C'est une conception différente qu'ont les deux majors marocaines pour «pricer» les risques macro dans leurs pays d'implantation. Alors que la Banque Populaire va commencer dès cette année à provisionner le risque pays, Attijariwafa bank adopte une démarche proactive en anticipant «le fait du prince». L'explication de ces idéologies différentes provient du mode d'implantation. Attijariwafa bank exporte sa marque en ciblant des zones précises en y allant filiale par filiale, pays par pays, tandis que le Groupe Banque Populaire avait pris le contrôle de plusieurs banques (7) d'un coup, avant de les consolider dans une holding. Les démarches diffèrent, les risques aussi. Tour d'horizon.
La Banque Populaire va révolutionner son contrôle des risques. «A partir de cette année, nous allons commencer à provisionner le risque pays». C'est ce qu'a déclaré Hassan El Basri, Directeur général Gestion globale des risques du Groupe Banque Populaire, lors d'une conférence sur l'internationalisation des banques marocaines organisée par Toulouse Business School.
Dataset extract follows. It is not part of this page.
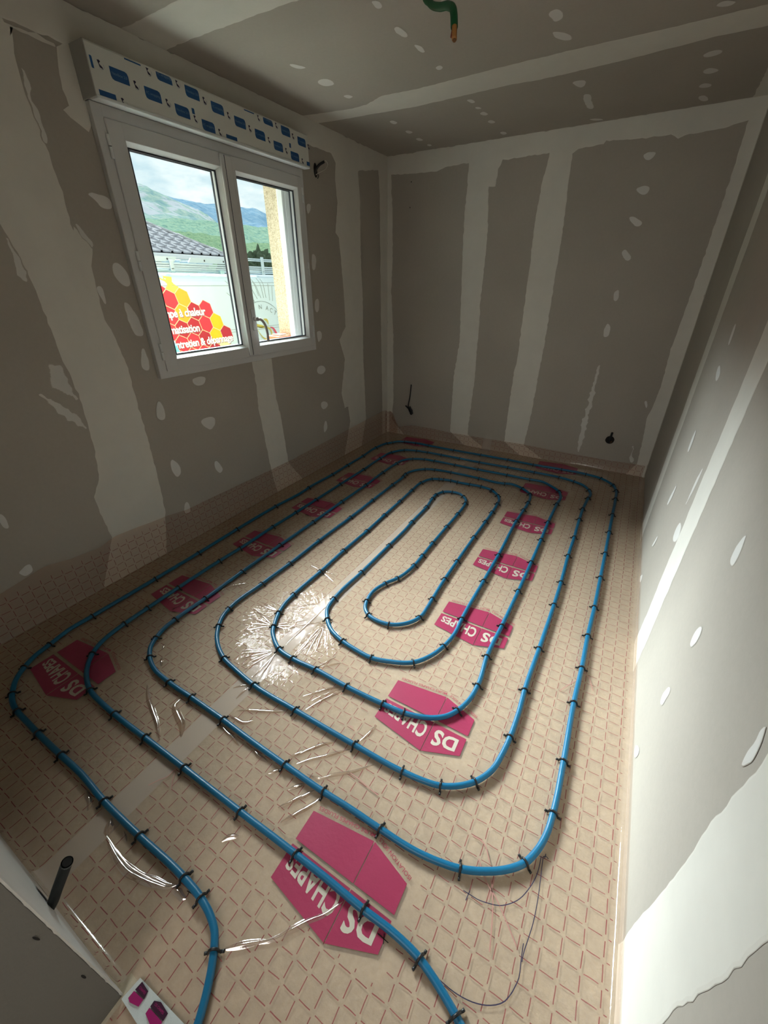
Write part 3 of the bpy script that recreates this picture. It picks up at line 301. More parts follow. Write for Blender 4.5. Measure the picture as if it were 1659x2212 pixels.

Une nouvelle catégorie de risques qu'il ne faut pas confondre avec les risques souverains. Selon la définition de l'OCDE, le risque pays est composé du risque de transfert et du risque de convertibilité. C'est-à-dire le risque qu’un gouvernement impose par des contrôles sur les mouvements de capitaux ou sur les devises qui empêchent une entité de convertir la devise locale en devise étrangère et/ou de transférer des fonds vers des créanciers situés en dehors du pays. Le risque pays comprend aussi les cas de force majeure (par exemple : guerre, expropriation, révolution, troubles civils, inondations, tremblements de terre). Les classifications de risque pays ne sont pas des classifications de risque souverain et ne devraient donc pas être comparées à ces dernières, établies par les agences de notation. Conceptuellement, les classifications de risque pays sont proches des «plafonds-pays» calculés par certaines des plus grandes agences de notation. Autrement dit, le risque souverain «s'arrête» à la solvabilité du pays.
A travers ce nouveau modèle de gestion des risques, le Groupe BP cherche à devenir plus efficient, avec un coût du risque encore plus représentatif de l'aspect politique. Bien sûr, cela peut avoir un impact négatif sur sa profitabilité et ses fonds propres. C'est le revers de la médaille.
Le fait du prince chez Attijariwafa bank
Ismail Douiri, DG du Groupe Attijariwafa bank, également présent à cette conférence, a, lui, expliqué préférer un pricing initial des risques politiques (avant implantation). L'idée est de se prémunir contre ce qu'il a appelé «le fait du prince». Un principe qui désigne un acte arbitraire du gouvernement, comme par exemple une rupture unilatérale d'un contrat ou d'une procédure. La théorie du fait du prince prévoit que le cocontractant de l'administration a alors droit à une indemnisation intégrale des frais causés par cette mesure, si celle-ci a perturbé la réalisation des travaux prévus par le contrat. En d'autres termes, pour se prémunir contre le fait du prince, Attijariwafa bank cible d'abord les pays où le circuit diplomatique est bien huilé. Les deux banquiers sont par ailleurs revenus sur ce qui les a poussés à aller à l'international. Dans les deux cas, le marché domestique était saturé et il fallait trouver des relais de croissance. Aujourd'hui, ces banquiers estiment que le poids du secteur bancaire au Maroc, considéré comme surdimensionné il y a quelques années, est maintenant un facteur stabilisateur.
Les risques pris à l'international sont compensés par la stabilité de leurs portefeuilles au Maroc, ce qui leur donne un profil de rendement/risque meilleur que ceux de leurs concurrents internationaux. Référence ici aux banques françaises dont la suprématie historique dans la région a été remise en cause par les banques marocaines en l'espace d'une décennie.